Pendik Höyüğü Gün Yüzüne Çıkıyor



İstanbul Büyükşehir Belediye Meclisi, İstanbul 5. Numaralı KTVK Bölge Kurulu’nun 2 Ocak 2008 tarihli kararı doğrultusunda Pendik Höyüğü’nün gerçek boyutlarıyla ortaya çıkması için bölgedeki SSK arazisinin sit alanına alınmasını karara bağladı. Onaylanan raporda, “İstanbul II Numaralı Kültür ve Tabiat Varlıklarını Koruma Kurulu’nun 6.4.1993 gün 3054 sayılı kararı ile II. Derece arkeolojik sit olarak belirlenen 2607 ada eski 90 yeni 103-104 parsellerin yer aldığı SSK alanının höyük olması nedeniyle bu alanın da I. derece arkeolojik sit alanı olarak değiştirilmesi” talebinde bulunduğu vurgulandı.

Kararın komisyon görüşü kısmında ise, “Pendik, 1/5000 ölçekli Pendik Arkeolojik Sit Alanı Koruma Amaçlı Nazım İmar planı değişikliği teklifi incelenmiş olup, İstanbul 5. Numaralı KTVK Bölge Kurulu’nun 02/01/2008 gün ve 982 sayılı kurul kararı doğrultusunda komisyonumuzca uyun görülmüştür” denildi.

Pendik Höyüğü Fikirtepe, Erenköy, Tuzla, İznik Ovası hatta Göztepe yerleşme yerleriyle birlikte Kuzey Batı Anadolu’nun en eski (çanak-çömlekli) Neolitik Çağ yerleşim yeriydi.
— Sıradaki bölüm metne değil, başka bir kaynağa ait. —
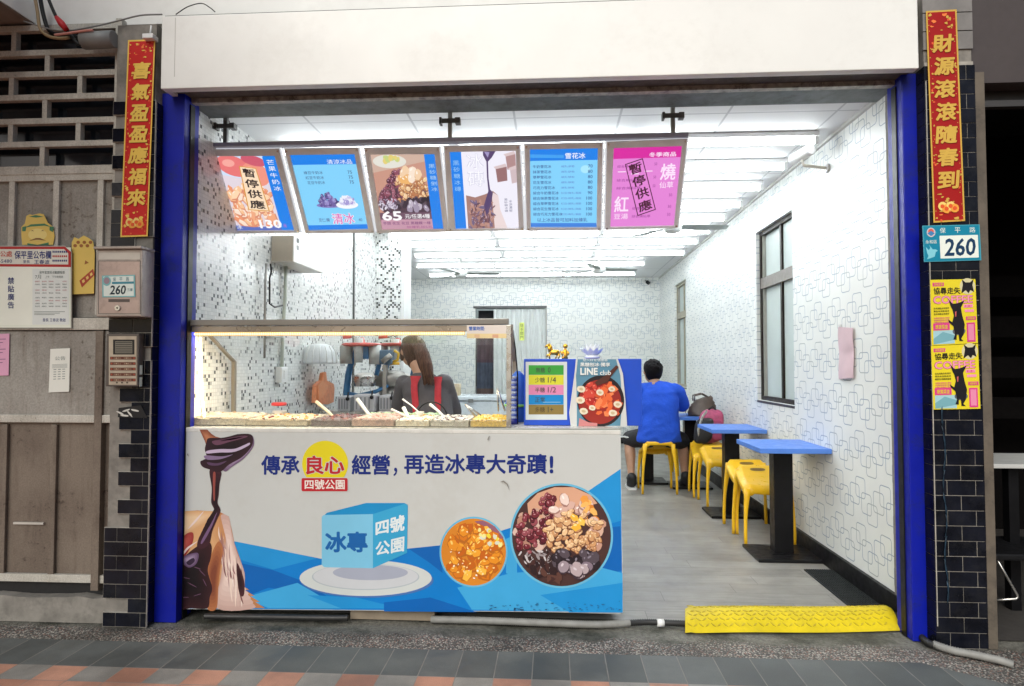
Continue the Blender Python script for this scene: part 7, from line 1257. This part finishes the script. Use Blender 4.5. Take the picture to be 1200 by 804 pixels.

Pendik’in 1 kilometre doğusunda yer alan höyükten çeşitli zamanlarda yapılan kazılarda geometrik desenli kadeh, küp, testi, iğne, olta, kemikten yapılmış eşyalar, kaşık, ıspatula ve cilalı balta gibi pek çok eser çıkarıldı. Çeşitli arkeolojik kazı ve araştırmalara sahne olan höyükte; Anadolu ve Balkan özelliklerini taşıyan bir kadın heykelciği, az sayıda hayvan heykelciği parçaları, saplı damgalı mühür atma taşları ve balıkçılıkta kullanıldığı anlaşılan taş ağırlıklar da bulundu.

Pendik’in bir kilometre doğusundaki yer tarihöncesi bir yerleşim yeri olan Temenye Burnu ve Temenye Koyu’nda yapılan kazılarda ise, 1 ile 5 metre çapında taban düzlemleri olan, oval veya yuvarlak biçimli kulübeler olduğu ortaya çıktı. Bulgular, Temenye’nin Pendik’ten daha eski bir tarihi olduğunu işaret ediyor. Bizans döneminde “Kasilaos” diye adlandırılan Temenye’de; Hz. Yahya Kilisesi olarak da bilinen Saint Jean Babtist Kilisesi, Ayios İoanis Prodromos Ayazması ve kilisenin arkasında Yunan ve Rum dönemlerine ait mezarlıklar bulunuyor.

“Arkeolojik Sit Alanları”, insanlığın varoluşundan günümüze kadar ulaşan eski uygarlıkların yeraltında, yer üstünde ve su altındaki ürünlerini, yaşadıkları devirlerin sosyal, ekonomik ve kültürel özelliklerini yansıtan her türlü kültür varlığının yer aldığı yerleşmeler ve alanları olarak tanımlanıyor. Bilimsel derecelendirmeyle belirlenen “Arkeolojik Sitlerde Koruma ve Kullanma Koşulları”, arkeolojik sitlerin taşıdıkları önem ve özelliklerin yanı sıra, alanda uygulanacak koruma ve kullanma koşullarını kapsıyor.